To give a simple example for a file format, take a copyright work - e.g. a paragraph of prose you've made up - and then define your file format so that all files in that format necessarily begin with that copyright of work. As far as I can see, it must then be the case that any program that produces data files of that format necessarily infringes copyright in the paragraph. (Reading such files might not necessarily infringe, I suppose.)

An example for a programming language is more contrived, but take an essential command/function, and make the "word" for it the copyright work above. It's then going to be pretty tricky at best to write something that is able to use that language, without having a copy of the copyright work in the code somewhere in order to identify when it's being used (and what about the manual?).

As I say, the programming language point is very contrived and unlikely to arise in practice - no one is going to use a language which requires them to write a paragraph of text when they need to use a common command. But data file formats are invisible to an end user, so there may well not be any particular downside to embedding a short copyright work within those ...

Anonymous said...

Yet another example of an English Court referring a case to Luxembourg and then taking the judgment of the Europeam Court and finding reasons to hold that the European Court agreed with them all along and any previous English case law.

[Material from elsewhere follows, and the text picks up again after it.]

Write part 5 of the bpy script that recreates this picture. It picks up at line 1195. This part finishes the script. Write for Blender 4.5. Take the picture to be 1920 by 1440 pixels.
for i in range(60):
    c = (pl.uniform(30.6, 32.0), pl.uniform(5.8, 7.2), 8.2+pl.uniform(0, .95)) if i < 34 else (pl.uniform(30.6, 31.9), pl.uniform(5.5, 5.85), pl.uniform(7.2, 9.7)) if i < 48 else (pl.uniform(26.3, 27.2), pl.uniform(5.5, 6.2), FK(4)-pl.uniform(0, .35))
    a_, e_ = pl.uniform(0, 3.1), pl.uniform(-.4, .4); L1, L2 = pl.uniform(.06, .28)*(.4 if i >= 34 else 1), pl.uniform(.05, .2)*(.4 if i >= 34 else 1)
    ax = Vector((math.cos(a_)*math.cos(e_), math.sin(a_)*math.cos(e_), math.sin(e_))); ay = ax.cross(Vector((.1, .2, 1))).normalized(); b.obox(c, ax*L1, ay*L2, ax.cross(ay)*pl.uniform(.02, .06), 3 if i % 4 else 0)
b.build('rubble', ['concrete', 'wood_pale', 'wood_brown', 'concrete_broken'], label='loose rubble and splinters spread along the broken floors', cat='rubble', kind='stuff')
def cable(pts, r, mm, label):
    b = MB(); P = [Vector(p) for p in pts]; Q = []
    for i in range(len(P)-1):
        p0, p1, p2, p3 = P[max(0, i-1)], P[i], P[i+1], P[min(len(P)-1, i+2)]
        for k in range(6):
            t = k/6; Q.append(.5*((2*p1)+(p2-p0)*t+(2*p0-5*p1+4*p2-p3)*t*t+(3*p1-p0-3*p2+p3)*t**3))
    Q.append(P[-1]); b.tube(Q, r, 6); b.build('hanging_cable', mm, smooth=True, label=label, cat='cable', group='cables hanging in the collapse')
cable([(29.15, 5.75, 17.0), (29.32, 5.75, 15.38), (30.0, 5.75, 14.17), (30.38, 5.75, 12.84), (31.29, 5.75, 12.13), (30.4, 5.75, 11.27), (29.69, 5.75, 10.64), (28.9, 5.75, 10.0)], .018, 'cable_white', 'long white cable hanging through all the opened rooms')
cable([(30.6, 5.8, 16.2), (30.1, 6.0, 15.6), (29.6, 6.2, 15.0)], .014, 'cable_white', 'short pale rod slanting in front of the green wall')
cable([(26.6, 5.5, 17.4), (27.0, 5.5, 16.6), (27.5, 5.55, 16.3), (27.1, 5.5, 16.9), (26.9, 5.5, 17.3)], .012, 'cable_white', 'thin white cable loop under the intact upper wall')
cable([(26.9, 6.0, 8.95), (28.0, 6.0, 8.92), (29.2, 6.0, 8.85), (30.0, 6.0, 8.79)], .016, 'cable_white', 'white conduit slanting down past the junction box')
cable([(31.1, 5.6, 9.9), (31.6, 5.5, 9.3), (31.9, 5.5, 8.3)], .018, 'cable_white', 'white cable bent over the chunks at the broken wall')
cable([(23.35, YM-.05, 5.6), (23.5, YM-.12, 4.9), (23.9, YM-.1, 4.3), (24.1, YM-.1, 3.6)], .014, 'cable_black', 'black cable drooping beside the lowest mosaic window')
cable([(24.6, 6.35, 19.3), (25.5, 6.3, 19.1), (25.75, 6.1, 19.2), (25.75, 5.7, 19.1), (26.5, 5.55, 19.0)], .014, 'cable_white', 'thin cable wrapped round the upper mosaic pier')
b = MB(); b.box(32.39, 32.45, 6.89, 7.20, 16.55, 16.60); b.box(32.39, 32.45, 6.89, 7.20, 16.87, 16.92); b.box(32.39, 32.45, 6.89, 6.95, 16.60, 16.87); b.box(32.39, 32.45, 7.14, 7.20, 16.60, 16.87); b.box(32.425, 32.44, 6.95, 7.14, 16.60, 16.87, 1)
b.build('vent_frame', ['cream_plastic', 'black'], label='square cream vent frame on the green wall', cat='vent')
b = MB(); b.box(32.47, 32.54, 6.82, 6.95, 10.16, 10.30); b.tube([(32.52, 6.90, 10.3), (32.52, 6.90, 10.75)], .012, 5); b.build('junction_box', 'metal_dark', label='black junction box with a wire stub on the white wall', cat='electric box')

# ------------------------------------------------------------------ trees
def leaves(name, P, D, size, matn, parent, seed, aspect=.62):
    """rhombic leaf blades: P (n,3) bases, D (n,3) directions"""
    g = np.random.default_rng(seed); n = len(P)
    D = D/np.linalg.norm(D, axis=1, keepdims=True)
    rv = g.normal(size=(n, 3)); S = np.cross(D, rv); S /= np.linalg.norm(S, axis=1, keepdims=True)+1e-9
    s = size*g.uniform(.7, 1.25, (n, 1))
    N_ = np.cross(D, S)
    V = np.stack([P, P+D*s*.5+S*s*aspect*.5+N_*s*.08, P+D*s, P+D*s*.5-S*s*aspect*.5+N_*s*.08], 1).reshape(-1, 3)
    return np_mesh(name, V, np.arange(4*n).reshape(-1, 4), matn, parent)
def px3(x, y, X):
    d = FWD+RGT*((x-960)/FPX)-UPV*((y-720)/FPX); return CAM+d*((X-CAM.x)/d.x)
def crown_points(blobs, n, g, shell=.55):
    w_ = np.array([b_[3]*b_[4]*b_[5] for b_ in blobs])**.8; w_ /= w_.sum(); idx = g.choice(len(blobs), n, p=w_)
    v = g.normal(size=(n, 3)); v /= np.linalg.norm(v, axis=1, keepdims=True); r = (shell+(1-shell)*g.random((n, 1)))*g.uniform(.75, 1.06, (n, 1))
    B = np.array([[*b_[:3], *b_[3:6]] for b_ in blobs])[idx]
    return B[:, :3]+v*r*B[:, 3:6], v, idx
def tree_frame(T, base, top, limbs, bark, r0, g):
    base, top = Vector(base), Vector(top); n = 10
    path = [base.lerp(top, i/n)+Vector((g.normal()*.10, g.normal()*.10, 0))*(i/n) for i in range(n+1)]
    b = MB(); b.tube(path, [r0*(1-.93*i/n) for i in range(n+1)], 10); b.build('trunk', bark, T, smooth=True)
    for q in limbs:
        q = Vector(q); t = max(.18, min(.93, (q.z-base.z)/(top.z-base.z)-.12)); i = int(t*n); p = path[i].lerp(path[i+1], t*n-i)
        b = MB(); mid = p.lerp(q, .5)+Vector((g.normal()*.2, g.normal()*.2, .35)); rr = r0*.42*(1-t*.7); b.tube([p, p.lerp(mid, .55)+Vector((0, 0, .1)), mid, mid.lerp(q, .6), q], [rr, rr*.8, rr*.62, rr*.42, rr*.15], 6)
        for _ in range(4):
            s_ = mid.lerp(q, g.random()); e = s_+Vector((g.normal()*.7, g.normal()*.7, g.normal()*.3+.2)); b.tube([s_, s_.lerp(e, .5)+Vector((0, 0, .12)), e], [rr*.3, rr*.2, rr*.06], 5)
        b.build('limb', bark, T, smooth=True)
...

An interesting point of procedure is raised by the judgment. As the European Court has absolute jurisdiction to make findings of law even if not specifically argued in the particulars of claim before or even referred by the national court, it seems that those findings can be ingnored when the case returns to the national court (on the basis that they were not argued or evidence adduced)even where the findings of the European Court can affect the outcome of the case.